Bazı evlere birçok kez baskın yapıldığını söyleyen Göktaş, kendi evine de 3 defa baskın düzenlendiğini vurgulayarak, şöyle devam etti: “Evimizin yanında küçük bir çukur vardı. Evin altında ahır olarak kullandığımız mağaradan hayvanlarımıza su getirmek için kullandığımız küçük bir kanaldı. Bana, ‘Bak senin evinin altında da sığınak var’ dediler. Ben her ne kadar hayvanlarımız için kullandığım mağara ve hayvanlara su götürmek için kullandığım su kanalı olduğunu söylesem de dinlemediler. 3 el bombasını o su kanalının altına koyup patlattılar. O çatıyı öylece aşağı indirdiler.”

ÇOCUKLARA İŞKENCE TEHDİDİ

Yasak başladığı gün anne ve babasının gözaltına alındığını annesinin hastalanınca doktora götürüldüğünü dile getiren 12 yaşındaki E.G. ise, “Annem ve babam gidince biz de ninemlere gittik. Oraya da gelip evi darmadağın ettiler, televizyonumuzu kırdılar. Bize, ‘Yerlerini söylemezseniz sizlere işkence edeceğiz’ diyorlardı. Biz ‘bir şey bilmiyoruz’ deyince, ‘Yalan söylüyorsunuz, yerlerini söylemezseniz evinizi yıkar, yakarız. Babanızın ölene kadar cezaevinden çıkmasına izin vermeyiz’ diyorlardı. Erkek kardeşime işkence ettiler.

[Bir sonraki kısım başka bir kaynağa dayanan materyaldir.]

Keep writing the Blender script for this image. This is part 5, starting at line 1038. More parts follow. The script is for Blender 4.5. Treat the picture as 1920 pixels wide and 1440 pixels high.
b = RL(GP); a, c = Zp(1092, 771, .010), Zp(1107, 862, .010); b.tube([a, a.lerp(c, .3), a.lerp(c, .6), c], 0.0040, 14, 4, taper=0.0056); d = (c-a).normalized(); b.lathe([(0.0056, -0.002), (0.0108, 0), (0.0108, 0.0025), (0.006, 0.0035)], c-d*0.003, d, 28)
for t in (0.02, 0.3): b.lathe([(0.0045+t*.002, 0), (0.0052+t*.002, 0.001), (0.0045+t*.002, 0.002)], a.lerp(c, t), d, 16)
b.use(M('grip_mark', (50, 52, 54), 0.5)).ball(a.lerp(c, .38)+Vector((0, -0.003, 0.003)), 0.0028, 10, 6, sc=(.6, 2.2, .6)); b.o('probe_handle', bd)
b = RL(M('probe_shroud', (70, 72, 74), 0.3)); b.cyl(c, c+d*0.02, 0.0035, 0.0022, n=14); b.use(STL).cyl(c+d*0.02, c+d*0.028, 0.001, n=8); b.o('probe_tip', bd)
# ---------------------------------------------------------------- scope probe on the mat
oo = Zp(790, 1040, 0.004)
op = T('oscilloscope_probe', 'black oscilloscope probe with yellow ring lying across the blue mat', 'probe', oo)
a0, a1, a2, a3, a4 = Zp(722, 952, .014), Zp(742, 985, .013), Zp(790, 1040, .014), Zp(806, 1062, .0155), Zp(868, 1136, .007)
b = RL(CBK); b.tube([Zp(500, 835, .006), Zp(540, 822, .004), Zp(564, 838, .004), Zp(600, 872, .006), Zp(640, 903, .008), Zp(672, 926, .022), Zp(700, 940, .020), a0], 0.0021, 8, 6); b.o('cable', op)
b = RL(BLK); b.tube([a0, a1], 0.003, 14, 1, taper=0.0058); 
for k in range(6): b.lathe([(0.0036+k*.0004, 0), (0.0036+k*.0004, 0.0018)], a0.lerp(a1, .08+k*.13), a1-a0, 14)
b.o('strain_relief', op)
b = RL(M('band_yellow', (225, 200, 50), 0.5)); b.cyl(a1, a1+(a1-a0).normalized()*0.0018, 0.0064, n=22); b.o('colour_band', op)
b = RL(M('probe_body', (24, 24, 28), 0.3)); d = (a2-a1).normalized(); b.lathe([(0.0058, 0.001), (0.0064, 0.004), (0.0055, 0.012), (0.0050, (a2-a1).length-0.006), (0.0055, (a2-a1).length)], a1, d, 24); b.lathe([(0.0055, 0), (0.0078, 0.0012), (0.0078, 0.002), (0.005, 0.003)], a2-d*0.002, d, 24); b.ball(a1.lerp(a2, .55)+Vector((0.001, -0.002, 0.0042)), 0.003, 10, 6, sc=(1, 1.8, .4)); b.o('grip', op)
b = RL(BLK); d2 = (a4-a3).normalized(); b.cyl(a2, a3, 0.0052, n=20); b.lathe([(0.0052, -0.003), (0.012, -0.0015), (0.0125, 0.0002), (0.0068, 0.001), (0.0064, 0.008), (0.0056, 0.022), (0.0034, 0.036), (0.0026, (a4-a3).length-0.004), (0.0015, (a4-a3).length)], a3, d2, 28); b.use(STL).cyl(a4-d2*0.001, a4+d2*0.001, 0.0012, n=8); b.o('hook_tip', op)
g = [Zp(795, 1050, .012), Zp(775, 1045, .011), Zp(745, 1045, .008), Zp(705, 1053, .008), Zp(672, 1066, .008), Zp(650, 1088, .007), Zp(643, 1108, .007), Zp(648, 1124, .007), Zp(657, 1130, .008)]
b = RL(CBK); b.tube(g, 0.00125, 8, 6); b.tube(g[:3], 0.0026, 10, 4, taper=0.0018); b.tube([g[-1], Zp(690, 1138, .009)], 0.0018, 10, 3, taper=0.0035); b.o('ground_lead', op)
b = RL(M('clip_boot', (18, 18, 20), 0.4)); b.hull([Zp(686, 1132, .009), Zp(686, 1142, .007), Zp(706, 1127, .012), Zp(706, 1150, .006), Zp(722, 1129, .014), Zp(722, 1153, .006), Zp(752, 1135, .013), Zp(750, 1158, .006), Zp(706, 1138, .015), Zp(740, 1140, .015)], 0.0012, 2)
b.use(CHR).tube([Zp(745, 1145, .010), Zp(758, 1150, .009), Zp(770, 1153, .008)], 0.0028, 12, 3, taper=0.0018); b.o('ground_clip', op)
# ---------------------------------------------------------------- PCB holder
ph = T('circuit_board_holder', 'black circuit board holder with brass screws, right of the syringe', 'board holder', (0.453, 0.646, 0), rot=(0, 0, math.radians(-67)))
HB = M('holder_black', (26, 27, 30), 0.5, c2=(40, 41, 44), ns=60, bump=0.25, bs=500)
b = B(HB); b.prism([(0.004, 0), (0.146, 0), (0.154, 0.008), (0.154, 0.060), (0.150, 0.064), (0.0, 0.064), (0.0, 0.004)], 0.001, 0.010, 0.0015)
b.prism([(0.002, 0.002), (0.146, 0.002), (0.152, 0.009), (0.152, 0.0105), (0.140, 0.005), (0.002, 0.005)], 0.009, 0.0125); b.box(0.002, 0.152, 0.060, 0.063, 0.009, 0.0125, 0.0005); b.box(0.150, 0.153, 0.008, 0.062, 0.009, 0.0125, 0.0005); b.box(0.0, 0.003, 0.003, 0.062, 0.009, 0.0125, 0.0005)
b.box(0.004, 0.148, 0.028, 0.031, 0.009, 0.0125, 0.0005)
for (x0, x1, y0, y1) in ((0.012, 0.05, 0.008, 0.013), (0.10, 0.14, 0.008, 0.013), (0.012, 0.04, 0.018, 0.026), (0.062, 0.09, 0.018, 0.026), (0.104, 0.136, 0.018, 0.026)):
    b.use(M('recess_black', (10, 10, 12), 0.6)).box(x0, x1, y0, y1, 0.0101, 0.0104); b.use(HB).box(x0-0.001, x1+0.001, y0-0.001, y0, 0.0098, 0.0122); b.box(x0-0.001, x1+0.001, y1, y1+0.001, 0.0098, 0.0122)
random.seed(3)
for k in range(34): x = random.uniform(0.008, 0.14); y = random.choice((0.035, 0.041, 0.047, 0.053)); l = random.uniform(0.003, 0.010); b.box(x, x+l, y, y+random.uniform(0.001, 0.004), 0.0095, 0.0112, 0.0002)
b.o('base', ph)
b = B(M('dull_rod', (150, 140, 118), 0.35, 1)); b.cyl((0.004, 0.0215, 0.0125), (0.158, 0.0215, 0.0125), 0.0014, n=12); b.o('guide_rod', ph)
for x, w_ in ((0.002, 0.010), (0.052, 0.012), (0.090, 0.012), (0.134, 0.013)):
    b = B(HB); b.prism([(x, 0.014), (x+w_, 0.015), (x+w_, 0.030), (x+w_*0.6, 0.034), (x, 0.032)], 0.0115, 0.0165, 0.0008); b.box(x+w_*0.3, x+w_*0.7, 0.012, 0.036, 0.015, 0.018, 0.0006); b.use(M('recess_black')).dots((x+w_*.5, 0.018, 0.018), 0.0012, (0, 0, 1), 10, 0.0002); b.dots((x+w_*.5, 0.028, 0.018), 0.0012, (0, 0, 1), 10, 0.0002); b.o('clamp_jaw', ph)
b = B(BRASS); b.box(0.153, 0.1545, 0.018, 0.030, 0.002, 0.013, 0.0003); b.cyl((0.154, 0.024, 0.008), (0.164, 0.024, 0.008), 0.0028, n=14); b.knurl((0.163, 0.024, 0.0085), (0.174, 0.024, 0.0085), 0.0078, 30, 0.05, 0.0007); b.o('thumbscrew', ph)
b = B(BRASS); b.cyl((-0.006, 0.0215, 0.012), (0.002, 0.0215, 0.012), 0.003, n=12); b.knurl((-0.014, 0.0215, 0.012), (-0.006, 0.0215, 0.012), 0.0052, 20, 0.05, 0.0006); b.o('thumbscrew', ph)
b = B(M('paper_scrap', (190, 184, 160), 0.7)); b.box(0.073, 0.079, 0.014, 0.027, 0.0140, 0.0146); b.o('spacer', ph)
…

Benim de omzuma vuruyorlardı. Amcamın evini yakıp biz yakmadık diyorlardı. Hayvanlarımızı ilaçlayıp öldürdüler. Köydeki herkesi topladılar sonra zırhlı araçlara bindirip götürdüler. Hepsine işkence ediyorlardı” diye anlattı.

EV TALAN EDİLDİ

Evi askerler tarafından karargah olarak kullanılan Hatice Bayhan ise, evindeki bir odanın askerler tarafından yatak odası olarak kullanıldığını, mutfak ve banyoyu işgal ettiklerini kaydetti. Bayhan, Hastalanıp ilçe merkezine geldiğini, döndüğünde ise evde kullanılacak hiçbir eşyasının kalmadığını söyledi.